We now have evidence that the answer is yes. We’ve already seen the establishment of DeFi marketplaces, and another interesting example is Braintrust. Braintrust is a web3 talent marketplace that connects enterprises and startups with digital talent leveraging it’s native token BTRST. Since emerging form stealth in June 2020, Braintrust did $3.5M of Gross Service Volume in 2020, and are on a $30M run rate in 2021. It’s not quite Axie Infinity speed, but it’s still damn fast. 2-3 years in, they’re now serving 100 of F1000 companies including NASA, Nestle, Porsche, Goldman Sachs and UnderArmour to name a few.
It’s also governed in a decentralized way which means that you can participate if you’d like. The other day I listened to their monthly update. Where at Setter we had ‘All Hands’ where we’d discuss progress and objectives together as a company, Braintrust has ‘Community Updates’. If you’re curious, you can watch it here.
In the 1 hour update they discussed updates to customers, community, infrastructure, and product. Highlights included that in August they saw 81 enterprises posting jobs, up from 56 in July, and that’s before their Coinlist token listing. I imagine growth may go vertical into September. They also discussed their upcoming release of a public dashboard where the public can see Braintrust progress. It was so fascinating to listen in.
In summary, here’s how Braintrust fits into the web3 framework :
- Profiteers are the users. Braintrust is a non-profit and only its users are earning through the platform.
- Network established without marketing $. Growth is entirely done through token incentives. Anyone involved in the ecosystem can refer supply or demand and take their share of a 10% fee charged to supply (which is fully-distributed to users and not collected by the network).
- Governed by users. There is no full-time team, but rather 6 core team amounting to 20 core contributors working in a decentralized and permissionless way. They run on 1 token 1 vote system. That means that users don’t run the risk of the network all of a sudden creating a rake. It means that they are a part owner and ruler of the network.
Leveraging the blockchain, they’ve also created novel incentives to enhance the marketplaces. For example :
- Staking. They created the concept of staking whereby talent could ‘stake’ some BTRST (their native coin) against a job as a commitment they will meet deliverable as adjudicated by other BTRST ‘Oracles’ (an Oracle is a user that brings off-chain data on-chain). This increases trust for the enterprises that the talent will perform. Additionally, an enterprise has the ability to stake their listing if they’d like to incentivize talent to invest into the application. In such a case Talent receives the stake if they apply whether or whether not they’re hired.

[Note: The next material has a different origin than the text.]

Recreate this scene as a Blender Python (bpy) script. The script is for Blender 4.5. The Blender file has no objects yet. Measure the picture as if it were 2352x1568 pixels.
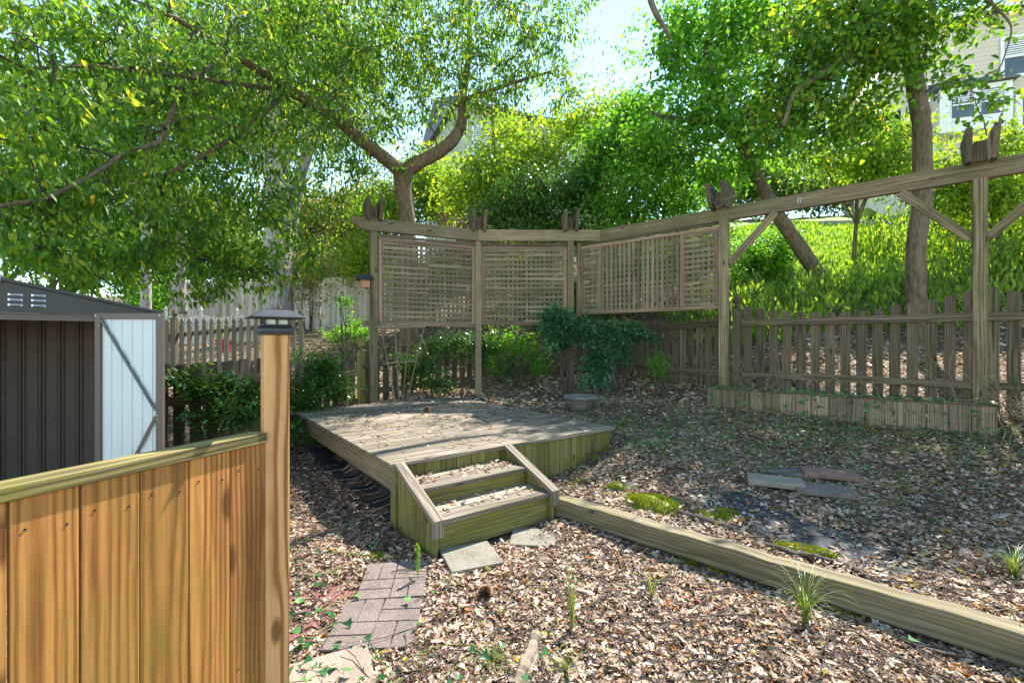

- Screening. A good talent marketplace has good talent. In order to facilitate intensive screening, Braintrust created a decentralized screening role whereby you earn BTRST for screening candidates.
If you believe that the future of marketplaces should be owned and governed by users, then Braintrust is a glimpse of that future. It’s an exciting.. scary.. manic.. and brave new world for marketplaces!
A tech talent marketplace was a great place to start as tech talent already participate in crypto (Mike Williams has a great interview here with Gabe-Luna Ostaseski they discuss this). Now the natural question is, what’s the next web3 marketplace?